No protege el espacio laboral ni el bar vidriado, porque estamos ante una nueva composición de la relación entre lo visible y lo invisible. Muchas veces el asesino actúa como si el destino estuviera definido, su vida sólo orientada a la escena del sacrificio. Como ocurre con los asesinatos de ciertos grupos terroristas –como el EI- o como la punición del poder monárquico –que analizó, a propósito del pobre Damiens, Michel Foucault-, funcionan en tanto producen una lógica de expectación: construyen una escena para ser vista, que termina de completarse en esa visibilidad. La ejecución se presume castigo legítimo, por eso el verdugo la muestra: sea en nombre del rey, del estado islámico o del orden patriarcal que se supone rasgado cuando una mujer dice que no.
El femicida, muchas veces, construye una escena pedagógica: mata delante de otros, incluso puede matarse luego. Por eso no es un crimen pasional –decidido abruptamente- y mucho menos producto del amor –como cierto periodismo se empeña en caracterizar, como si amar no fuera un afecto de cuidado o deseo-. Un femicidio es un acto de violencia, puramente, que repone una enseñanza, un llamado al orden, un grito contra lo que se percibe como situación de modificación amenazante. Castiga en el cuerpo de la mujer lo que señala como rebeldía. Ante la lógica ascendente de los crímenes de mujeres en Ciudad Juárez, se multiplicaron las preguntas: ¿Cómo explicar algo que no parece obedecer a un plan centralizado y que sin embargo repite patrones?

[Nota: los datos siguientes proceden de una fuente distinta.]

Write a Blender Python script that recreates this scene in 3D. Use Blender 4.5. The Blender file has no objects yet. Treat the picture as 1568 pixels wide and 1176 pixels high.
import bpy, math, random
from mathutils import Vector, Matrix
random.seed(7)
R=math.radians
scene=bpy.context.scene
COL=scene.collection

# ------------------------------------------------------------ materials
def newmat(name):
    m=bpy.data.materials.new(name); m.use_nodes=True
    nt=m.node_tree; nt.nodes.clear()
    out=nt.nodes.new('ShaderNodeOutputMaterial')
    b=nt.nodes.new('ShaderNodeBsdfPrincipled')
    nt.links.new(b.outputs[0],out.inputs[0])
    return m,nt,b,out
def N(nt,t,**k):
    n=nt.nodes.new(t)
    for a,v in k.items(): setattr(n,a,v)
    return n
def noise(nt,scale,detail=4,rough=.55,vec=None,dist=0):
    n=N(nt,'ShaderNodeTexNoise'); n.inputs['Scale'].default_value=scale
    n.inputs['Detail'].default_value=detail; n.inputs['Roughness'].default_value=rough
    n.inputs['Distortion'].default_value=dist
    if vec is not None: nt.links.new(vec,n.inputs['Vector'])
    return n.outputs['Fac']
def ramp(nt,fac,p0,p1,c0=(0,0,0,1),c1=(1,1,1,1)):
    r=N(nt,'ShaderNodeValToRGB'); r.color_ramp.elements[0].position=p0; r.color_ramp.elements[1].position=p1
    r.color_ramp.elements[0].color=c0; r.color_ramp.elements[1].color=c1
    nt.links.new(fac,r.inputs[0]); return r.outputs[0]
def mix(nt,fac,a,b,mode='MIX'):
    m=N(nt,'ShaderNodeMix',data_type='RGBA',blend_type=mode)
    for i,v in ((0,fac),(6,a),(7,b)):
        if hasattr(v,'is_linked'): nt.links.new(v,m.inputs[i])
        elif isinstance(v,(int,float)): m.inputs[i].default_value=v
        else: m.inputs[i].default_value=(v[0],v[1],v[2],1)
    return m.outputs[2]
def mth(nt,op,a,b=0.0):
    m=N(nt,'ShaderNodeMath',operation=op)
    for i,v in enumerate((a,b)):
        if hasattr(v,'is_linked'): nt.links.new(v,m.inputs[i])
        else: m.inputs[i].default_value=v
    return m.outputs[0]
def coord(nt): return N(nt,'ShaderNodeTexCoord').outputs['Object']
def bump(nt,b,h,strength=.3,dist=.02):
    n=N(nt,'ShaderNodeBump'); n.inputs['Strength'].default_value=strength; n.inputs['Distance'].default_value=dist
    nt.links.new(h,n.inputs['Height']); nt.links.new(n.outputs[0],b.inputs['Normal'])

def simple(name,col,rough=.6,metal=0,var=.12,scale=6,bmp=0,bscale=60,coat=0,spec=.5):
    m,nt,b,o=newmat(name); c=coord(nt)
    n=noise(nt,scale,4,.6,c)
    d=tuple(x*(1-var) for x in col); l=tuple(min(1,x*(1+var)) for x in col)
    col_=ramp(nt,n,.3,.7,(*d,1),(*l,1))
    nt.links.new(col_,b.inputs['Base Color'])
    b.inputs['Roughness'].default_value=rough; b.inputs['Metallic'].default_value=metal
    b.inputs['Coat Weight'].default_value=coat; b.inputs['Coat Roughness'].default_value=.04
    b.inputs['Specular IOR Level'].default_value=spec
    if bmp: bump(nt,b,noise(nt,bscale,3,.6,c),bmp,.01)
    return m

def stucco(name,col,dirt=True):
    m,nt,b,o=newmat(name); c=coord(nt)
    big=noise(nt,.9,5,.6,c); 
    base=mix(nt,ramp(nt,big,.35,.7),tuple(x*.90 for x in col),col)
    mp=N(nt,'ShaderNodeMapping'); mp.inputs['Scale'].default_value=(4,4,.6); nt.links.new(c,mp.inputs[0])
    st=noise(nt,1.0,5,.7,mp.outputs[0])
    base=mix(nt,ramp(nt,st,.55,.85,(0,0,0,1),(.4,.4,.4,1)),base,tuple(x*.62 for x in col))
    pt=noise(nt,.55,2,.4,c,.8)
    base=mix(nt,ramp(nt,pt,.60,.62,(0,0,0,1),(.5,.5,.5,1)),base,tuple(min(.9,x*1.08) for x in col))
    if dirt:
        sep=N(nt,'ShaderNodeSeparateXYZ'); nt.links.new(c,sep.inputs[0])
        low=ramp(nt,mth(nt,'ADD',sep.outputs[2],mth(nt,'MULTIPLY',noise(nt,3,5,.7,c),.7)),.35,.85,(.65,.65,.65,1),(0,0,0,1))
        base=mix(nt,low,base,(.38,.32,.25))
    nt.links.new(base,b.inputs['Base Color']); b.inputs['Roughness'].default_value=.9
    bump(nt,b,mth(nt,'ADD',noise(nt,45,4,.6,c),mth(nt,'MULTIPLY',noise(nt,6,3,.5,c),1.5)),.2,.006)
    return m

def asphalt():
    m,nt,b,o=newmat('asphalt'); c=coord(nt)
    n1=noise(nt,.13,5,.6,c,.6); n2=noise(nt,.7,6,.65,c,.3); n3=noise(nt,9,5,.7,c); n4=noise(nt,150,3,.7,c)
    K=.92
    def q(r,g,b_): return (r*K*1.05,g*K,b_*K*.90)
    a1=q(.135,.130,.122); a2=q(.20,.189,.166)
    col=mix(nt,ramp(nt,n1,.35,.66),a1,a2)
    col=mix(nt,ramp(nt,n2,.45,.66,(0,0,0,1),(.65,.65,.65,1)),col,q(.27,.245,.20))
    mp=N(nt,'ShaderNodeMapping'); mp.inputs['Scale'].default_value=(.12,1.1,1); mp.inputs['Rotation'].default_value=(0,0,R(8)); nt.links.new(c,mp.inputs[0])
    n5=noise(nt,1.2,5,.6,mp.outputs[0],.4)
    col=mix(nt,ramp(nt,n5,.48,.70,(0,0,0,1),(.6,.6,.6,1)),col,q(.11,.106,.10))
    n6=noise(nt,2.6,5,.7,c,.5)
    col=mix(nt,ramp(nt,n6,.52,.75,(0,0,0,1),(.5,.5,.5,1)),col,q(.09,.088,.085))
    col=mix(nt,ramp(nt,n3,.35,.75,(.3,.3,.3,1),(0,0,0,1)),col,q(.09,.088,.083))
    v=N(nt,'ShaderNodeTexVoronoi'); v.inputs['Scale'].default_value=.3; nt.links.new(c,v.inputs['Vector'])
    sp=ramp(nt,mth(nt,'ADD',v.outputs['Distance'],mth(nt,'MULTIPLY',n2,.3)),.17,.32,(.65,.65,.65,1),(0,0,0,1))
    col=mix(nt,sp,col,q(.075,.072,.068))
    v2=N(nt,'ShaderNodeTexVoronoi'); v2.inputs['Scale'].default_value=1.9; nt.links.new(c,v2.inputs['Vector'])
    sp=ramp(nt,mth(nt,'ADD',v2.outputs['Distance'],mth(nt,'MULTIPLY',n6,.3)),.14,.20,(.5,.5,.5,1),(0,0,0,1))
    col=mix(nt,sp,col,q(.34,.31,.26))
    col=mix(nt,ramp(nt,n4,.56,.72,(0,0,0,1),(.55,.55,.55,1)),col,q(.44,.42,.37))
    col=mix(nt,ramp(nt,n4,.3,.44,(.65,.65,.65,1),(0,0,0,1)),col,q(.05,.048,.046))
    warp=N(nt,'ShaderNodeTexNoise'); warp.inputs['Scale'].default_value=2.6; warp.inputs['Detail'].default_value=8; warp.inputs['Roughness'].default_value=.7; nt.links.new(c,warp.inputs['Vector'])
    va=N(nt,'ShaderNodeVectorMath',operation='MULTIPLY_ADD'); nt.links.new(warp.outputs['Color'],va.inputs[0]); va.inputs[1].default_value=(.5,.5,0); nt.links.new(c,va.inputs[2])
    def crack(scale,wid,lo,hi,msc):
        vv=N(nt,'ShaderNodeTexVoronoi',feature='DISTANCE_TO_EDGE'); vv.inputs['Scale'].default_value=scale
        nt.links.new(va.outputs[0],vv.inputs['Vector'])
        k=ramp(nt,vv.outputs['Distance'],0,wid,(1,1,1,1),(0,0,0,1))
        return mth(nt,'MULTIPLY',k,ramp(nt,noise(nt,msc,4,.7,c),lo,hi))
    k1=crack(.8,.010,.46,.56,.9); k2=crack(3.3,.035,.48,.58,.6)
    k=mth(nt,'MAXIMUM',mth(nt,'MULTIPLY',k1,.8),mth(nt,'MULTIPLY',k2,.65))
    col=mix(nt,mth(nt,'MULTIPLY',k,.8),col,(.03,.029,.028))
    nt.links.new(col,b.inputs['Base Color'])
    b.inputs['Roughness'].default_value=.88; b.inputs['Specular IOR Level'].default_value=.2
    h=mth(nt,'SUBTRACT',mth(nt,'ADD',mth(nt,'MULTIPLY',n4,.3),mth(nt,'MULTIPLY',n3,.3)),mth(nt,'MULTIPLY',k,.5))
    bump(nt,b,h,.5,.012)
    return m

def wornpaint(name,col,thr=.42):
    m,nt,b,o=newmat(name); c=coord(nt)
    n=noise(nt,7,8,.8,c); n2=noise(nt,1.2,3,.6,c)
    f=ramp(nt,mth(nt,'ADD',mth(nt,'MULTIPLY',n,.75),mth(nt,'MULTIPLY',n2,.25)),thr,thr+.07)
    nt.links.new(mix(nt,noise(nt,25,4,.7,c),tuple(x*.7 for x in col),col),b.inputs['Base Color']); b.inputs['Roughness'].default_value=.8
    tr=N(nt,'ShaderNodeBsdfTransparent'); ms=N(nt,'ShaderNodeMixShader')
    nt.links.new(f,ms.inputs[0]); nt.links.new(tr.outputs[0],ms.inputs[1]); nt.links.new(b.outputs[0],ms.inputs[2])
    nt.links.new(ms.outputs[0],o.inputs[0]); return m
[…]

Sergio González Rodríguez, en Huesos en el desierto, enlaza la serie de los crímenes con una situación de mayor liberalidad de las costumbres, producida por la existencia de mujeres jóvenes y asalariadas, esto es, que ya no dependen de los hombres para reproducir sus propias vidas y tienen una autonomía mayor a la que tenían en los pueblos de origen. Las nuevas libertades serían castigadas con el asesinato o la violación. O ambos. Rita Segato, cuando analiza el caso de Ciudad Juárez, lo ve indicio de una pedagogía del capital que se inscribe sobre los cuerpos de las mujeres y al mismo tiempo como máquina productora de signos y mensajes que se remiten unos a otros.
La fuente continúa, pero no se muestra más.